Dataset excerpt
# # #

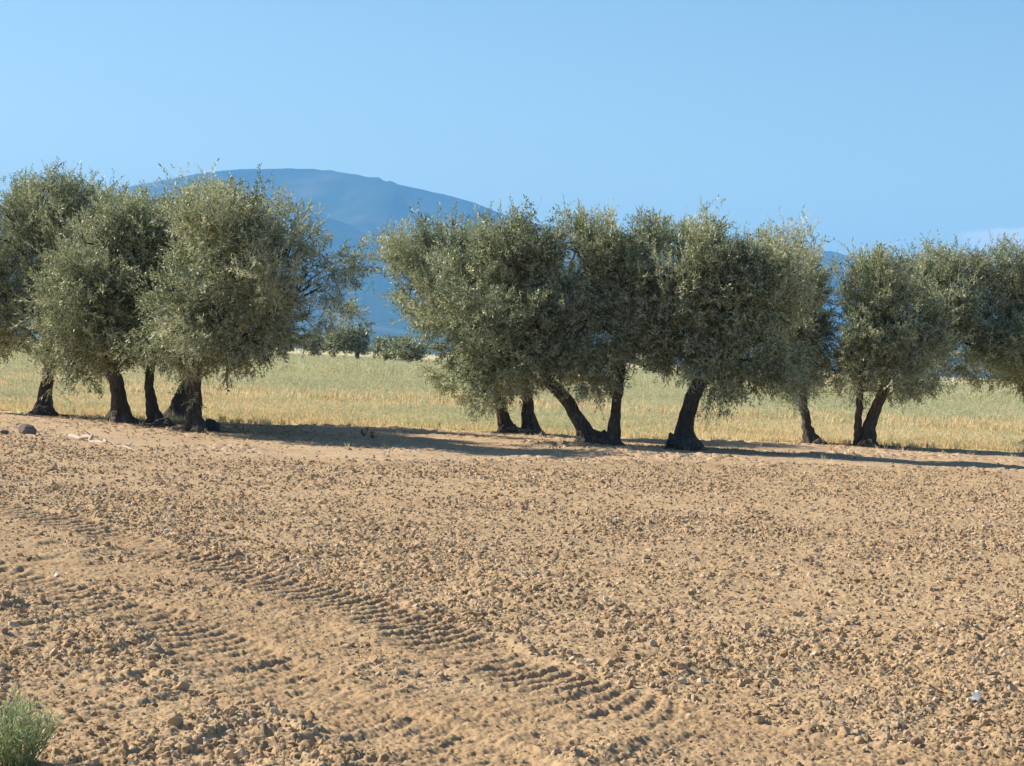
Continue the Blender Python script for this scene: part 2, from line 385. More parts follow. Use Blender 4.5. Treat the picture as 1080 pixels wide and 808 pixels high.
def curve(p0, p1, bend, n, seed, jit=.04):
    rs = random.Random(seed); p0 = Vector(p0); p1 = Vector(p1); L = (p1-p0).length; out = []
    ax = Vector((rs.uniform(-1, 1), rs.uniform(-1, 1), rs.uniform(-.2, .4)))
    for i in range(n):
        t = i/(n-1); w = math.sin(math.pi*t)
        j = Vector((rs.gauss(0, 1), rs.gauss(0, 1), rs.gauss(0, .5)))*jit*L*w
        out.append(p0.lerp(p1, t)+Vector(bend)*w+ax*w*L*.05+j)
    return out

# leafy sprays: a thin stem with narrow leaves in pairs; several kinds, stamped thousands of times
def spray_template(seed, n_leaf=30, length=.42, leaf=(.068, .017), side=2, open_=1.0):
    rs = np.random.default_rng(seed); Vs = []; Fs = []
    stems = [(np.zeros(3), np.array([0, 0, 1.0]), length)]
    for s in range(side):
        a = rs.uniform(0, 6.28); t = rs.uniform(.15, .55)
        d = np.array([math.cos(a)*.75, math.sin(a)*.75, .75]); stems.append((np.array([0, 0, length*t]), d/np.linalg.norm(d), length*rs.uniform(.45, .7)))
    tot = sum(s[2] for s in stems); nv = 0
    for p0, d, L in stems:
        droop = np.array([rs.normal(0, .12), rs.normal(0, .12), 0])
        k = max(4, int(n_leaf*L/tot))
        e = p0+d*L+droop*L; w = .0035
        side_v = np.cross(d, [0.3, .9, .1]); side_v /= np.linalg.norm(side_v)
        Vs += [p0-side_v*w, p0+side_v*w, e+side_v*w*.4, e-side_v*w*.4]; Fs.append([nv, nv+1, nv+2, nv+3]); nv += 4
        for i in range(k):
            t = (i+.6)/k; c = p0+d*L*t+droop*L*t*t
            a = (i % 2)*math.pi+i*1.1+rs.normal(0, .5)
            x = np.cross(d, [math.cos(a), math.sin(a), .13]); x /= np.linalg.norm(x)
            ld = x*.75*open_+d*(.55+.5*t)+rs.normal(0, .18, 3); ld /= np.linalg.norm(ld)
            wd = np.cross(ld, rs.normal(0, 1, 3)); wd /= np.linalg.norm(wd)
            LL = leaf[0]*rs.uniform(.7, 1.25); W = leaf[1]*rs.uniform(.8, 1.2)*.5
            Vs += [c, c+ld*LL*.45+wd*W, c+ld*LL, c+ld*LL*.45-wd*W]; Fs.append([nv, nv+1, nv+2, nv+3]); nv += 4
    return np.array(Vs), np.array(Fs)
SPRAYS = [spray_template(100+i, leaf=(.094, .031)) for i in range(8)]
SHOOTS = [spray_template(200+i, 30, .62, (.075, .023), 1, .8) for i in range(5)]
FARSP = [spray_template(300+i, 9, .6, (.36, .16), 2, 1.2) for i in range(5)]
def stamp(templates, P, D, S, rg, var):
    """place one template per point P, axis along D, scaled by S"""
    n = len(P); D = D/np.linalg.norm(D, axis=1, keepdims=True)
    rv = rg.normal(0, 1, (n, 3)); A = rv-D*(rv*D).sum(1, keepdims=True); A /= np.linalg.norm(A, axis=1, keepdims=True); B = np.cross(D, A)
    pick = rg.integers(0, len(templates), n); VV = []; FF = []; AA = []; off = 0
    for k, (tv, tf) in enumerate(templates):
        s = np.nonzero(pick == k)[0]
        if not len(s): continue
        W = (tv[None, :, 0:1]*A[s][:, None]+tv[None, :, 1:2]*B[s][:, None]+tv[None, :, 2:3]*D[s][:, None])*S[s][:, None, None]+P[s][:, None]
        VV.append(W.reshape(-1, 3)); FF.append((tf[None]+(np.arange(len(s))*len(tv))[:, None, None]+off).reshape(-1, 4)); off += W.shape[0]*W.shape[1]
        AA.append(np.clip(np.repeat(var[s], len(tf))+rg.normal(0, .17, len(s)*len(tf)), 0, 1))
    return np.concatenate(VV), np.concatenate(FF), np.concatenate(AA)

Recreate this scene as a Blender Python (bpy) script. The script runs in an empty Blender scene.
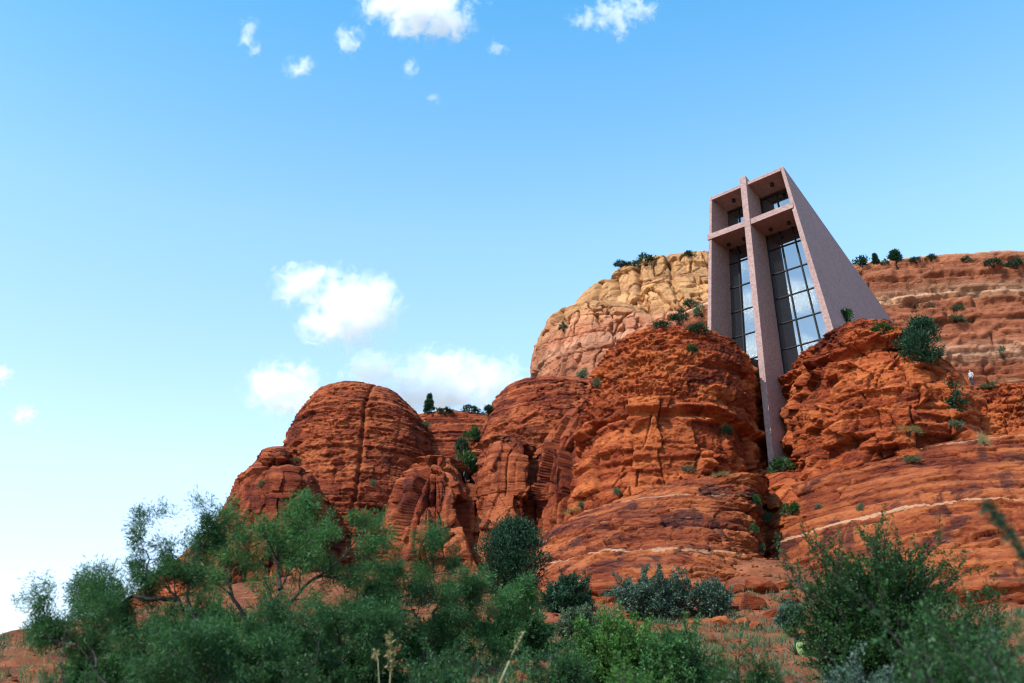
import bpy, math, random
import numpy as np
from mathutils import Vector, Matrix

# ------------------------------------------------------------------ camera
scene = bpy.context.scene
PITCH = math.radians(24.0)
CAM = np.array([0.0, 0.0, 1.6])
FPX = 35.0 / 36.0 * 1024.0
cam_d = bpy.data.cameras.new("camera")
cam_d.lens = 35.0
cam_d.sensor_width = 36.0
cam_d.clip_start = 0.1
cam_d.clip_end = 30000.0
cam_d.dof.use_dof = True
cam_d.dof.focus_distance = 85.0
cam_d.dof.aperture_fstop = 0.95
cam = bpy.data.objects.new("camera", cam_d)
scene.collection.objects.link(cam)
cam.location = CAM
cam.rotation_euler = (math.pi / 2 + PITCH, 0, 0)
scene.camera = cam

# ------------------------------------------------------------------ light
SUN_AZ = np.array([-0.73, -0.683])          # horizontal direction towards the sun
SUN_EL = math.radians(43.0)
world = bpy.data.worlds.new("World")
scene.world = world
world.use_nodes = True
nt = world.node_tree
nt.nodes.clear()
wo = nt.nodes.new("ShaderNodeOutputWorld")
bg = nt.nodes.new("ShaderNodeBackground")
sky = nt.nodes.new("ShaderNodeTexSky")
sky.sky_type = 'NISHITA'
sky.sun_disc = False
sky.sun_elevation = SUN_EL
sky.sun_rotation = math.atan2(SUN_AZ[0], SUN_AZ[1])
sky.altitude = 1300.0
sky.air_density = 1.0
sky.dust_density = 0.15
sky.ozone_density = 1.0
bg.inputs['Strength'].default_value = 0.15
# colour of this day's sky: pale milky blue low down, clear cyan-blue overhead
_tc = nt.nodes.new("ShaderNodeTexCoord")
_sp = nt.nodes.new("ShaderNodeSeparateXYZ")
nt.links.new(_tc.outputs['Generated'], _sp.inputs[0])
_rm = nt.nodes.new("ShaderNodeValToRGB")
_rm.color_ramp.elements[0].position = 0.0
_rm.color_ramp.elements[0].color = (0.66, 0.56, 0.50, 1)
_rm.color_ramp.elements[1].position = 0.80
_rm.color_ramp.elements[1].color = (0.14, 0.88, 0.99, 1)
_e = _rm.color_ramp.elements.new(0.28)
_e.color = (1.08, 0.97, 0.86, 1)
_e = _rm.color_ramp.elements.new(0.50)
_e.color = (0.90, 1.06, 1.0, 1)
nt.links.new(_sp.outputs['Z'], _rm.inputs[0])
_mx = nt.nodes.new("ShaderNodeMix")
_mx.data_type = 'RGBA'
_mx.blend_type = 'MULTIPLY'
_mx.inputs[0].default_value = 1.0
nt.links.new(sky.outputs[0], _mx.inputs[6])
nt.links.new(_rm.outputs[0], _mx.inputs[7])
_sc = nt.nodes.new("ShaderNodeVectorMath")
_sc.operation = 'SCALE'
_sc.inputs['Scale'].default_value = 2.15
nt.links.new(_mx.outputs[2], _sc.inputs[0])
nt.links.new(_sc.outputs[0], bg.inputs['Color'])
nt.links.new(bg.outputs[0], wo.inputs['Surface'])

sun_d = bpy.data.lights.new("sun", 'SUN')
sun_d.energy = 5.0
sun_d.angle = math.radians(0.6)
sun_d.color = (1.0, 0.93, 0.83)
sun = bpy.data.objects.new("sun", sun_d)
scene.collection.objects.link(sun)
_s = Vector((SUN_AZ[0] * math.cos(SUN_EL), SUN_AZ[1] * math.cos(SUN_EL), math.sin(SUN_EL)))
sun.rotation_euler = (-_s).to_track_quat('-Z', 'Y').to_euler()
sun.location = (-60, -60, 90)

scene.view_settings.view_transform = 'Standard'
scene.view_settings.look = 'None'
scene.view_settings.exposure = 0.45
scene.view_settings.gamma = 1.0
scene.view_settings.use_curve_mapping = False
scene.render.engine = 'CYCLES'
cy = scene.cycles
cy.use_denoising = True
cy.filter_width = 1.25
cy.max_bounces = 8
cy.diffuse_bounces = 3
cy.glossy_bounces = 3
cy.transmission_bounces = 3
cy.transparent_max_bounces = 8
cy.volume_bounces = 9
cy.volume_step_rate = 1.0
cy.volume_max_steps = 256

# ------------------------------------------------------------------ helpers
COL = scene.collection
_ct, _st = math.cos(PITCH), math.sin(PITCH)


def ray(px, py):
    a = (px - 512.0) / FPX
    b = (341.5 - py) / FPX
    return np.array([a, _ct - b * _st, _st + b * _ct])


def at(px, py, Y):
    """world point seen at a picture position, Y metres in front of the viewer"""
    r = ray(px, py)
    return CAM + r * (Y / r[1])


def tag(o, label=None, cat=None, group=None, kind=None):
    if label:
        o['label'] = label
    if cat:
        o['category'] = cat
    if group:
        o['group'] = group
    if kind:
        o['kind'] = kind
    return o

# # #

#### [WORK TO DO]
Reproduce exactly the lines above starting at the line containing "Recreate this scene" and ending at the line containing "scene.camera = cam", including both, but not the pictures.

#### [SOLUTION TO THIS EXERCISE]
Recreate this scene as a Blender Python (bpy) script. The script runs in an empty Blender scene.
import bpy, math, random
import numpy as np
from mathutils import Vector, Matrix

# ------------------------------------------------------------------ camera
scene = bpy.context.scene
PITCH = math.radians(24.0)
CAM = np.array([0.0, 0.0, 1.6])
FPX = 35.0 / 36.0 * 1024.0
cam_d = bpy.data.cameras.new("camera")
cam_d.lens = 35.0
cam_d.sensor_width = 36.0
cam_d.clip_start = 0.1
cam_d.clip_end = 30000.0
cam_d.dof.use_dof = True
cam_d.dof.focus_distance = 85.0
cam_d.dof.aperture_fstop = 0.95
cam = bpy.data.objects.new("camera", cam_d)
scene.collection.objects.link(cam)
cam.location = CAM
cam.rotation_euler = (math.pi / 2 + PITCH, 0, 0)
scene.camera = cam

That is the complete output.